### WORK INSTRUCTIONS
Wherever "part" appears in a line, copy that line.

### EXCERPTED RECORDS
———
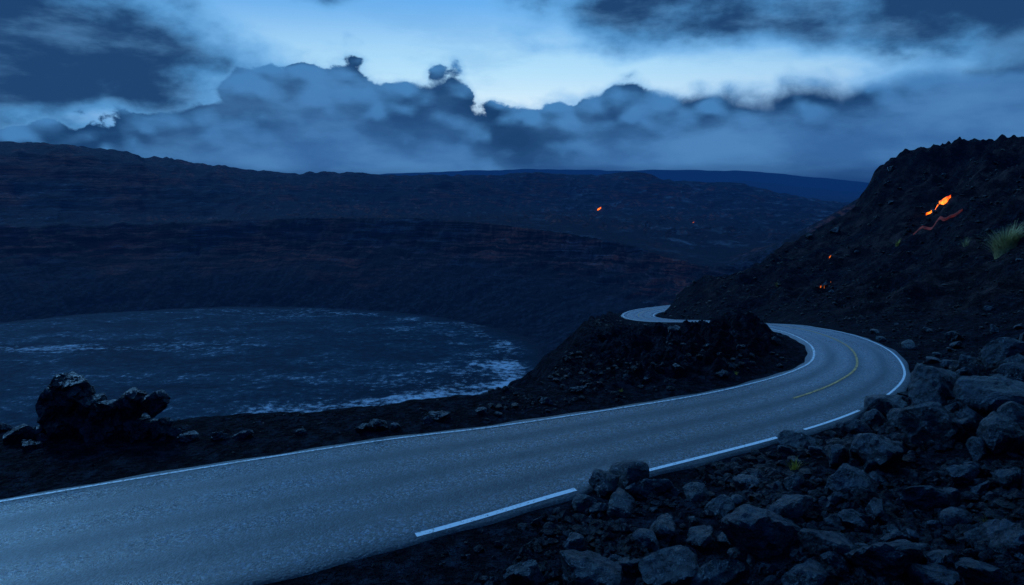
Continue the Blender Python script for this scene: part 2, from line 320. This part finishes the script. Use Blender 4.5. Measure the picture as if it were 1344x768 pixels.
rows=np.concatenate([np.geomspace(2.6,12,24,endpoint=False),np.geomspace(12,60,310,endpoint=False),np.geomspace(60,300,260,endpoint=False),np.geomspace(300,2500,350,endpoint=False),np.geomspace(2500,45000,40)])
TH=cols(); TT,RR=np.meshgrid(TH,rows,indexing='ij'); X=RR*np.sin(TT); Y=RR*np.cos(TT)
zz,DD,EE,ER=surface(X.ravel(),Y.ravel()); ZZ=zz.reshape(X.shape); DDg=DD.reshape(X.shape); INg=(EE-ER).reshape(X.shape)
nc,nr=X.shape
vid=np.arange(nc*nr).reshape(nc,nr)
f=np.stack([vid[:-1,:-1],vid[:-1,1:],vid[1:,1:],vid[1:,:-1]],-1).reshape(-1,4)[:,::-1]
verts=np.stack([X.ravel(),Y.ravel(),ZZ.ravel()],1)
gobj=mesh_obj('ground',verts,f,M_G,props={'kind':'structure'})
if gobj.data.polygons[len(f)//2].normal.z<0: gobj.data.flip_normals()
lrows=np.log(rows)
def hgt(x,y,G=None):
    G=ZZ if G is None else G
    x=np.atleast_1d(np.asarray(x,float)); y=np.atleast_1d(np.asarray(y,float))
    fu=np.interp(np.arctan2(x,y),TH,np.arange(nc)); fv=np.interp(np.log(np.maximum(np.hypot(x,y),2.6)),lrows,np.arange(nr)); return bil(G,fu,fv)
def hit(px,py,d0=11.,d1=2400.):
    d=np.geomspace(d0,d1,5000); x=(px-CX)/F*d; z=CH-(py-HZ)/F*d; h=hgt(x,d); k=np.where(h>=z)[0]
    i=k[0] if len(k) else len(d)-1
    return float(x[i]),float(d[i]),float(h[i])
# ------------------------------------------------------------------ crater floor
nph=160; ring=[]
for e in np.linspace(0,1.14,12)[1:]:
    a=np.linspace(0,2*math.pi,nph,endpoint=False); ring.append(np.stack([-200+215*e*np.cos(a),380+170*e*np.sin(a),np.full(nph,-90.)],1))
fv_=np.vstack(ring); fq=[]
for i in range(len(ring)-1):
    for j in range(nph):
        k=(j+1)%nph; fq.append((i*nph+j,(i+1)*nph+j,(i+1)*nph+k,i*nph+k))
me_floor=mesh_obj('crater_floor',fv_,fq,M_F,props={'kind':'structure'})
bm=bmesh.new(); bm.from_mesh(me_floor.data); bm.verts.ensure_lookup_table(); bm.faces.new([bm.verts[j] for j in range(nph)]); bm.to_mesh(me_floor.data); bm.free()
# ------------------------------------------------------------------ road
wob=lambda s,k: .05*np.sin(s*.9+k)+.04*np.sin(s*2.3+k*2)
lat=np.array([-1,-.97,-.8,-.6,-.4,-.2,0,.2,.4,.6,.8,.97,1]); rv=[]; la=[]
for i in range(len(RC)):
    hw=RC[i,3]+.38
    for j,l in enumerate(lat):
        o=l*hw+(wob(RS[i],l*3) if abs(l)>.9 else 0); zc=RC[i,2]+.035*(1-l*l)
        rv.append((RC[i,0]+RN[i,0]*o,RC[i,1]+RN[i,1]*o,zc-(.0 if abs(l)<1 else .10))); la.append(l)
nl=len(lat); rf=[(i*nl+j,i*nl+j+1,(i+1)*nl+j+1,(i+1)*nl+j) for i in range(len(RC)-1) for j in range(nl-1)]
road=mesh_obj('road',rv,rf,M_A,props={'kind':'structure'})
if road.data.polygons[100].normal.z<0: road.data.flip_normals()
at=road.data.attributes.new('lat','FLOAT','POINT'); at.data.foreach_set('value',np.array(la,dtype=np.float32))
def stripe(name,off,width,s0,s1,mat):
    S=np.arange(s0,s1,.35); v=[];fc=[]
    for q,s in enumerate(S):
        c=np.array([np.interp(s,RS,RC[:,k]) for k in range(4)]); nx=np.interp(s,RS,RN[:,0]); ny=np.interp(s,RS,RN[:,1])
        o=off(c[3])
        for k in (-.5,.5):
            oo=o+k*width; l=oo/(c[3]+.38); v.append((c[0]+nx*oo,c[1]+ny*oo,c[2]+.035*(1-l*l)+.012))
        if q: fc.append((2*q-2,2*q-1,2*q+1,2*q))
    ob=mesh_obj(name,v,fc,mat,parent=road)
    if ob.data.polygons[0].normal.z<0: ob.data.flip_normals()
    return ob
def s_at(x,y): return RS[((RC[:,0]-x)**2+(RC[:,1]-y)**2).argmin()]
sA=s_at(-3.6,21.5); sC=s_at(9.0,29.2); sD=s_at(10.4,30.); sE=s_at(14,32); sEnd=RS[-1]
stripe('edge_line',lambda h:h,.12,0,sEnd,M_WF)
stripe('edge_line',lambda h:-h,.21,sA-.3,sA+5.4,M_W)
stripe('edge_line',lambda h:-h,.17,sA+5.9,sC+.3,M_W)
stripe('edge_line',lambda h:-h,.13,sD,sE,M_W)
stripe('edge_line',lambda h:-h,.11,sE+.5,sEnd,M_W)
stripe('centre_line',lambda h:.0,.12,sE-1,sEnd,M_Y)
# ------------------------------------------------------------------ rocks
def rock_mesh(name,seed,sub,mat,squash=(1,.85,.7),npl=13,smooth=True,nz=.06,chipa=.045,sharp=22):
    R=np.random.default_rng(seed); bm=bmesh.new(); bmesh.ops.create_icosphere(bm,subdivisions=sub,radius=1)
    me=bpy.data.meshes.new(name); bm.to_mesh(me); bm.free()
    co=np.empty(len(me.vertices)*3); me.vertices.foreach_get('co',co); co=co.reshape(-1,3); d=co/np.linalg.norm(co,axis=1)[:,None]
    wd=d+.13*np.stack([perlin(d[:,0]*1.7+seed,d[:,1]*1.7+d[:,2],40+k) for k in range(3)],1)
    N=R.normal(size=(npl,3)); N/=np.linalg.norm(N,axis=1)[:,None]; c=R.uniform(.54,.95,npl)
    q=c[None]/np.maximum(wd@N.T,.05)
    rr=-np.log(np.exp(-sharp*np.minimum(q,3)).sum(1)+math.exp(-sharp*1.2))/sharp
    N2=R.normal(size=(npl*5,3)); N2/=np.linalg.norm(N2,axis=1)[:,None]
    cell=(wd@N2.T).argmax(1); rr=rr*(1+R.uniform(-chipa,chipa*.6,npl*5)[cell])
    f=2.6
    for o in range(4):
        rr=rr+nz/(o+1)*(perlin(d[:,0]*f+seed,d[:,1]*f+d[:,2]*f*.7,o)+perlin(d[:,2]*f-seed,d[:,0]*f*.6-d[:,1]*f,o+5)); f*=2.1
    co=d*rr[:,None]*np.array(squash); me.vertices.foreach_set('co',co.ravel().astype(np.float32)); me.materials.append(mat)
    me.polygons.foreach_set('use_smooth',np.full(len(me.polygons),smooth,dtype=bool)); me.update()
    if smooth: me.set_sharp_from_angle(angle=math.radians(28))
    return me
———
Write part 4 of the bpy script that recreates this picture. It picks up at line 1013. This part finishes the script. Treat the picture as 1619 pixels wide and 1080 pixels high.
———
### CORRECT RESULT
Continue the Blender Python script for this scene: part 2, from line 320. This part finishes the script. Use Blender 4.5. Measure the picture as if it were 1344x768 pixels.
Write part 4 of the bpy script that recreates this picture. It picks up at line 1013. This part finishes the script. Treat the picture as 1619 pixels wide and 1080 pixels high.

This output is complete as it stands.